The central planners also had far more statistics and other facts at
their disposal than the average person had. Moreover, there were
usually specialized experts such as economists and statisticians on
the staffs of the central planners, and outside consultants were
available when needed. Finally, the central planners had the power of
government behind them, to enforce the plans they created.
It is hardly surprising that conservatives, such as Prime Minister
Margaret Thatcher in Britain and President Ronald Reagan in the United
States, opposed this approach. What is remarkable is that, after a few
decades of experience with central planning in some countries, or a
few generations in others, even communists and socialists began to
repudiate this approach.
As they replaced central planning with more reliance on markets, their
countries' economic growth rate almost invariably increased, often
dramatically.
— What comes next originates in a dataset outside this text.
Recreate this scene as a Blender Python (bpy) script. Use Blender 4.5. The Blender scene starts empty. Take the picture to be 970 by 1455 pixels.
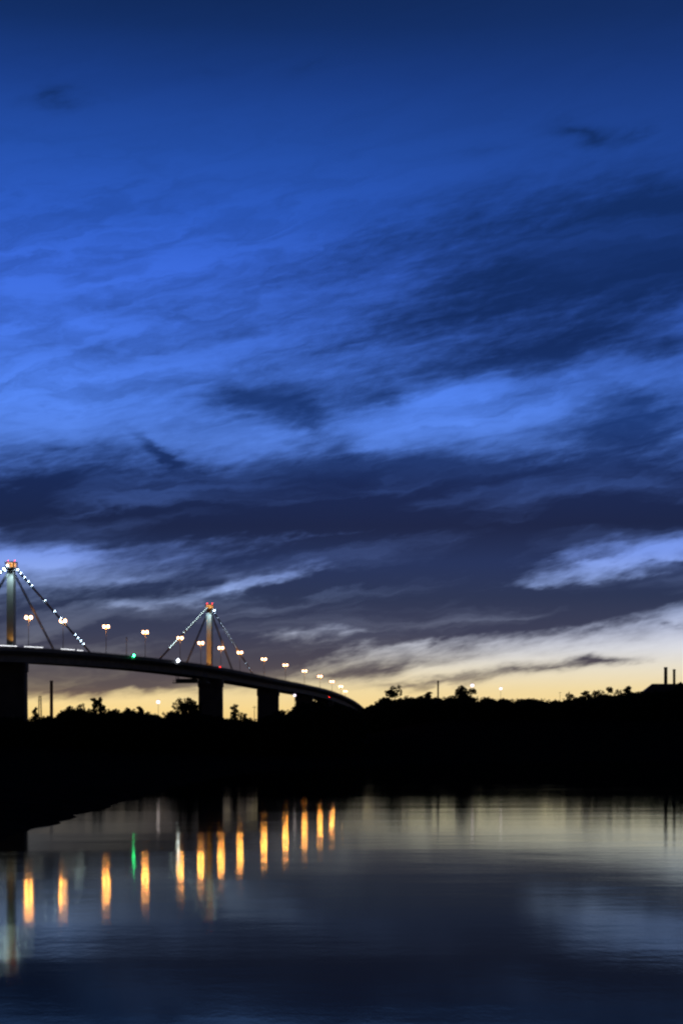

In the largest and most recent examples-- China and
India-- people by the millions have risen above these countries'
official poverty rates, after they freed their economies from many of
their suffocating government controls.
China, where famines have repeatedly ravaged the country, now has a
problem of obesity-- not a good thing in itself, but a big improvement
over famines.
This has implications far beyond economics. Think about it: How was it
even possible that transferring decisions from elites with more
education, intellect, data and power to ordinary people could lead
consistently to demonstrably better results?
One implication is that no one is smart enough to carry out social
engineering, whether in the economy or in other areas where the
results may not always be so easily quantifiable. We learn, not from
our initial brilliance, but from trial and error adjustments to events
as they unfold.
Science tells us that the human brain reaches its maximum potential in
early adulthood. Why then are young adults so seldom capable of doing
what people with more years of experience can do?
Because experience trumps brilliance.
Elites may have more brilliance, but those who make decisions for
society as a whole cannot possibly have as much experience as the
millions of people whose decisions they preempt. The education and
intellects of the elites may lead them to have more sweeping
presumptions, but that just makes them more dangerous to the freedom,
as well as the well-being, of the people as a whole.